3. Summary of the Judgment
The Court of Appeal holds that:
- Article 11.1(1) applies to the whole of Chapter 11, including Section B’s offer to arbitrate (Art 11.16/17).
- Compliance with Art 11.1(1) is therefore a condition precedent to State consent; failure goes to the tribunal’s substantive jurisdiction.
- The High Court erred by invoking English “national policy” and domestic categorisation principles when construing an international treaty.
- Interpretation must follow Vienna Convention on the Law of Treaties (VCLT) Arts 31-32; under that approach “This Chapter” means exactly that.
- Consequently, Korea’s s.67 challenge is remitted to the Commercial Court for a fresh merits determination.
4. Analysis
4.1 Precedents Cited and Their Influence
- Methanex v USA (NAFTA, 2002 & 2005) – described Article 1101 as the “gateway” to Chapter 11 jurisdiction; crucial in showing international consensus.
- Bayview Irrigation District v Mexico (ICSID AF, 2007) – confirmed 1101’s dual function (substantive & jurisdictional).
- Canadian Cattlemen, Grand River, Apotex – successive NAFTA awards reaffirming the gateway model.
- Domestic authority: Swissbourgh v Lesotho (SGCA) and Diag Human v Czech Republic (EWCA 2025) – neutrality in treaty interpretation and limits of s.67.
- Mason Capital LP v Korea (UNCITRAL, 2024) and SICC decision 2025 – presented an opposing view, ultimately rejected.
4.2 Court’s Legal Reasoning
- Textual Analysis: “This Chapter” in Art 11.1 appears multiple times; none are qualified to “This Section”. Reading “Chapter” as “Section” in the first occurrence but not the others is linguistically untenable.
- Contextual Elements:
- Art 11.11 (Denial of Benefits) and Art 11.14 (Subrogation) both regulate rights “under this Chapter” and plainly limit access to arbitration – evidencing interaction between Sections A and B.
- Art 11.2(3) excludes Financial Services measures from Chapter 11 entirely; that exclusion must reach the dispute-settlement mechanism.
- Object & Purpose: The treaty aimed to create a coherent investor-protection regime; limiting arbitration to matters actually covered preserves the bargain.
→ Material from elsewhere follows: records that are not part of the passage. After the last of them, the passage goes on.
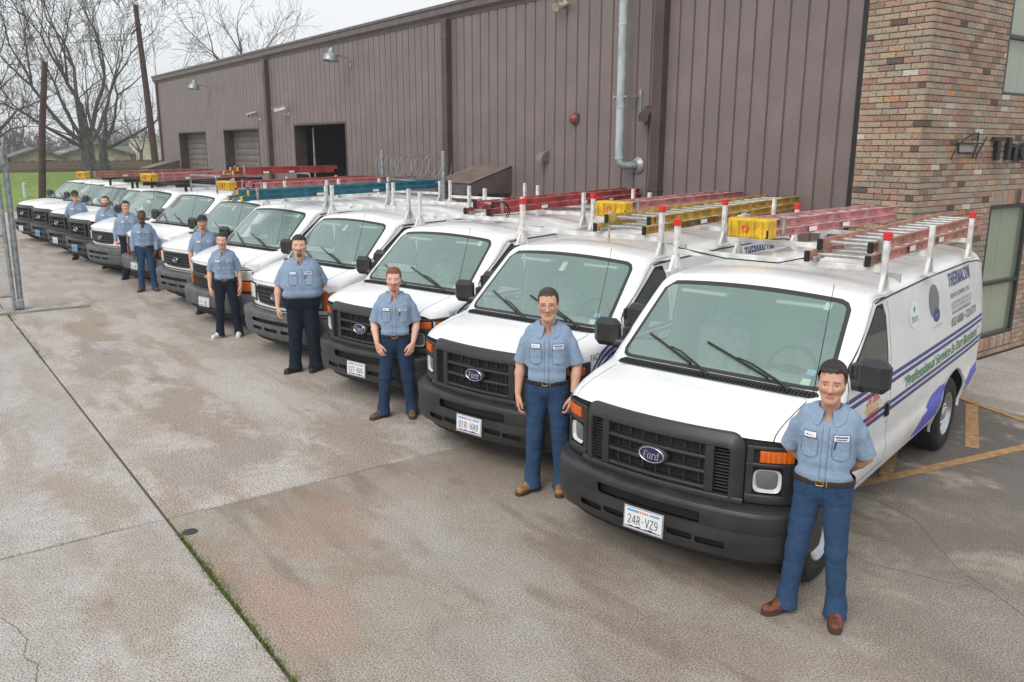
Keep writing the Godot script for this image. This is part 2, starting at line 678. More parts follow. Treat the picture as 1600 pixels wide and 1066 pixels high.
	worn("boot_brown", lin(0.23, 0.070, 0.032), 0.55, 0.6, 1.0, 6.0, 72)
	worn("boot_drab", lin(0.17, 0.105, 0.068), 0.8, 0.7, 1.0, 6.0, 73)
	worn("shoe_black", lin(0.012, 0.012, 0.013), 0.5, 0.8, 1.0, 6.0, 74)
	worn("shoe_white", lin(0.70, 0.70, 0.68), 0.6, 0.85, 1.0, 6.0, 75)
	mat("sole", lin(0.055, 0.040, 0.028), 0.85)
	mat("sole_white", lin(0.55, 0.55, 0.53), 0.8)
	mat("belt_black", lin(0.012, 0.010, 0.010), 0.5)
	mat("belt_brown", lin(0.028, 0.018, 0.014), 0.5)
	mat("brass", lin(0.75, 0.50, 0.20), 0.25, 0.9)
	mat("patch_white", lin(0.72, 0.73, 0.76), 0.9)
	mat("thread_blue", lin(0.03, 0.05, 0.16), 0.9)
	mat("undershirt", lin(0.75, 0.75, 0.74), 0.95)
	mat("cap_dark", lin(0.022, 0.024, 0.032), 0.9)
	mat("button", lin(0.30, 0.38, 0.50), 0.4)
	var ey := mat("eye", Color.WHITE, 0.15)
	ey.vertex_color_use_as_albedo = true
	mat("spectacle", lin(0.05, 0.045, 0.04), 0.3, 0.5)
	# ground
	worn("kerb_concrete", lin(0.40, 0.375, 0.345), 0.9, 0.8, 1.0, 0.8, 77)
	mat("earth", lin(0.14, 0.12, 0.095), 0.95)

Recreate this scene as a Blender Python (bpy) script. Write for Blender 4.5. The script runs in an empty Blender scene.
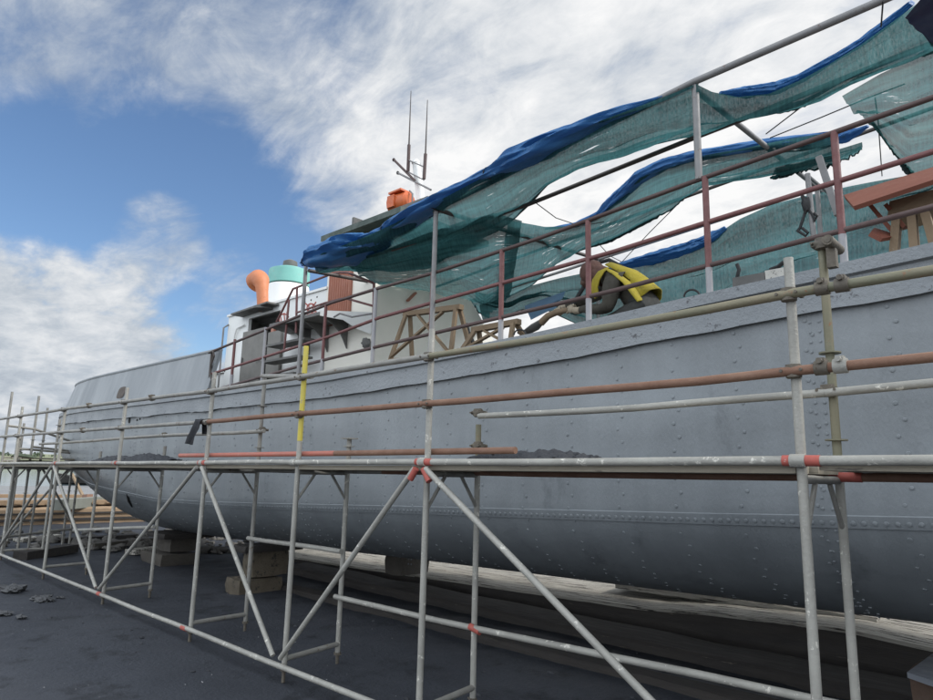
import bpy, math, random
from mathutils import Vector as V, Matrix, noise
random.seed(7)
S = bpy.context.scene
C = S.collection
PI = math.pi
# ------------------------------------------------------------------ camera
EYE = V((0, 0, 1.85))
FPX, YAW, PIT, ROLL = 667.547, math.radians(43.55), math.radians(10.367), math.radians(1.437)
vw = V((-math.sin(YAW)*math.cos(PIT), math.cos(YAW)*math.cos(PIT), math.sin(PIT)))
r0 = V((math.cos(YAW), math.sin(YAW), 0)); u0 = r0.cross(vw)
RT = r0*math.cos(ROLL)+u0*math.sin(ROLL); UP = -r0*math.sin(ROLL)+u0*math.cos(ROLL)
cd = bpy.data.cameras.new('camera'); cam = bpy.data.objects.new('camera', cd); C.objects.link(cam)
cd.sensor_fit = 'HORIZONTAL'; cd.sensor_width = 36; cd.lens = 36*FPX/933; cd.clip_end = 8000; cd.clip_start = .05
m3 = Matrix((RT, UP, -vw)).transposed()
cam.matrix_world = Matrix.Translation(EYE) @ m3.to_4x4()
S.camera = cam

def ray(x, y):
    return RT*((x-466.5)/FPX) - UP*((y-350)/FPX) + vw
def onY(x, y, Y):
    d = ray(x, y); return EYE + d*(Y/d.y)
def onZ(x, y, z):
    d = ray(x, y); return EYE + d*((z-EYE.z)/d.z)
def onX(x, y, X):
    d = ray(x, y); return EYE + d*(X/d.x)
RA, RB = .085, .08
def roofz(X, Y): return 5.12+RA*(X+1.8)+RB*(Y-4.95)
def onR(x, y, dz=0):
    d = ray(x, y)
    c = roofz(0, 0)+dz
    t = (c-EYE.z)/(d.z-RA*d.x-RB*d.y)
    return EYE+d*t

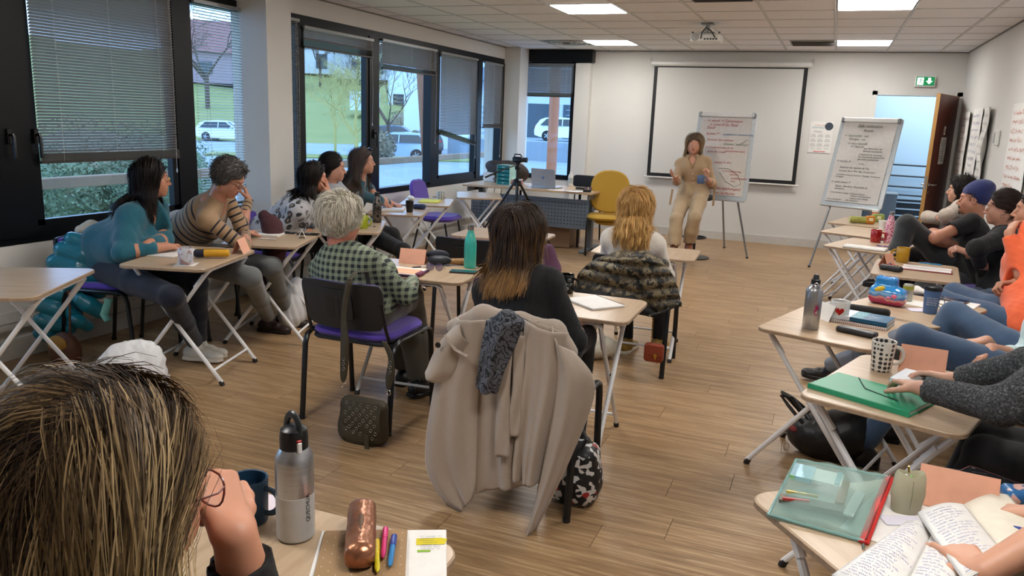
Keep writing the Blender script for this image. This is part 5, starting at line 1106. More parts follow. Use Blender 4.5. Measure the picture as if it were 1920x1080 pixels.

- Rejection of “National Policy” Lens: Domestic inconvenience of a de novo hearing cannot alter the treaty’s meaning.
- Alignment with International Practice: Uniform ITA awards and subsequent diplomatic notes from both States support the gateway interpretation.
4.3 Impact on Future Cases & the Law
- Arbitration Act 1996 s.67 Challenges: Parties can now invoke “scope-and-coverage” clauses in investment treaties as jurisdictional objections subject to full rehearing in England.
- Treaty Drafting: States may draft “scope” clauses more precisely or segregate them if they intend them to be non-jurisdictional.
- Forum Competition: Divergence with SICC (unless overturned on appeal) could lead to strategic seat selection; parties favouring less intense judicial review may avoid London.
- Precedential Value: The decision will guide interpretation of other FTAs/BITs using similar wording (“this Chapter applies to…”).
- Convergence with ITA Practice: Strengthens comity between English courts and investment tribunals by recognising the same jurisdictional architecture.
5. Complex Concepts Simplified
- Section 67 Arbitration Act 1996: Allows a party to ask an English court to overturn an arbitral award if the tribunal lacked power to decide (e.g., no valid consent).
- Substantive vs. Procedural Provisions: “Substantive” clauses grant rights/obligations (e.g., fair treatment); “procedural” clauses explain how disputes are resolved (e.g., arbitration agreement).
- Scope-and-Coverage Clause: A treaty article (often first) that defines what actions or measures are covered by the chapter.
- Jurisdictional Gateway: A legal threshold that must be crossed before a tribunal/court can hear the merits – if unmet, there is no valid arbitration.
- Vienna Convention on the Law of Treaties (VCLT): The global rulebook for interpreting treaties; prioritises ordinary meaning, context, and purpose (Art 31), with supplementary aids only if necessary (Art 32).
6. Conclusion
The Court of Appeal has set a clear precedent: where an investment treaty states that an entire chapter “applies to” certain measures, that provision forms part of the State’s offer to arbitrate. Compliance with the clause is a jurisdictional condition, justiciable under s.67. This ruling brings English courts into line with established investment-arbitration jurisprudence, reinforces textual fidelity in treaty interpretation, and signals to investors and States that London will scrutinise arbitral jurisdiction with rigour but according to international, not domestic, principles.